Każdy z nas może znaleźć się w sytuacji zagrożenia, a wtedy naszym najlepszym przyjacielem stanie się PLB, czyli indywidualny nadajnik ratunkowy. Jak działa to urządzenie, do czego służy i czym różni się od innych rozwiązań – np. od EPIRB? Jeśli chcecie poznać odpowiedzi na wszystkie te pytania, zachęcamy do lektury.
Czym jest PLB?
PLB, którego pełna nazwa brzmi Personal Locator Beacon to specjalny nadajnik radiowy. Dzięki niemu możliwe jest szybkie zlokalizowanie osoby, która znalazła się w niebezpieczeństwie (a więc w przypadku żeglarza — zwykle w wodzie). PLB nadaje w paśmie ratunkowym o częstotliwości 406 MHz i wysyła zakodowaną wiadomość, zawierającą informacje o naszej lokalizacji, które są kluczowe dla skutecznego udzielenia pomocy.
Co niezmiernie istotne, nadajnik — zgodnie ze swoją angielską nazwą — jest naprawdę „personal”, czyli osobisty. Urządzenie jest bowiem przypisane do konkretnej osoby fizycznej, a nie do jednostki pływającej.
Nadajnik niekoniecznie zresztą musi być używany na morzu – coraz częściej zdarza się, że korzystają z niego amatorzy rozmaitych sportów uprawianych w niebezpiecznych warunkach, a więc alpiniści, grotołazi, fani spływów kajakowych itp.
Specyfika PLB
Nadajnik PLB stanowi naszą prywatną polisę, wymiernie zwiększającą szansę na ratunek.

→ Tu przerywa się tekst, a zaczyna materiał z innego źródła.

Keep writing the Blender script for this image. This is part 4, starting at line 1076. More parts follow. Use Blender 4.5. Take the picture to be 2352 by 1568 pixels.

Urządzenie zostało zaprojektowane w taki sposób, by nie trzeba było o nim pamiętać, co ma swoje dobre, ale i złe strony.
Przede wszystkim jest ono małe, a przez to bardzo poręczne – zwykle ma podobną wielkość, jak przeciętny smartfon. Kompaktowe rozmiary ograniczają jednak możliwości zainstalowanej w PLB baterii. O ile w nadajniku EPIRB działa ona przez 48 godzin, o tyle tutaj wyczerpie się po jednej dobie. Warto jednak mieć na uwadze realia: osoba pozostająca w wodzie (zwłaszcza chłodnej) przez czas dłuższy, niż 24 godziny i tak ma stosunkowo niewielkie szanse na przeżycie. W praktyce więc możliwość zlokalizowania rozbitka w ciągu kilkunastu godzin jest kluczowa – a tu PLB w zupełności wystarcza.
Co warto wiedzieć o PLB?
Nowsze nadajniki PLB działają w technologii AIS. Umożliwia ona lokalizację i transmitowanie najważniejszych informacji dotyczących przemieszczania się jednostek pływających. Co to oznacza dla posiadaczy nadajników? Czy tylko znaną z dowcipów „permanentną inwigilację”?
Niekoniecznie. Przyłączenie PLB do systemu AIS znacząco podnosi poziom bezpieczeństwa. System monitorujący na bieżąco ruch statków pozwala bowiem na bardzo dokładne ustalenie lokalizacji rozbitka i śledzenie jego położenia. Co więcej, dane są aktualizowane co sześć minut, a to ogromnie ułatwia i przyspiesza przeprowadzenie skutecznej akcji ratunkowej, nawet w niesprzyjających warunkach atmosferycznych.
Nie tylko zakupy
Rzecz jasna, aby cały system mógł działać sprawnie, nie wystarczy kupić nadajnik: PLB musi jeszcze zostać zakodowany i przypisany do konkretnego użytkownika. Dopełnienie formalności jest na szczęście całkiem proste: najpierw należy się zgłosić do UKE (Urzędu Komunikacji Elektronicznej), który wyda nam pozwolenie radiowe. Po uzyskaniu tego dokumentu trzeba jeszcze zarejestrować nasz nadajnik – zajmuje się tym Wydział Poszukiwania i Ratownictwa Lotniczego w Urzędzie Lotnictwa Cywilnego. Czas oczekiwania na rejestrację może wynosić nawet 6 tygodni, dlatego warto złożyć dokumenty z odpowiednim wyprzedzeniem.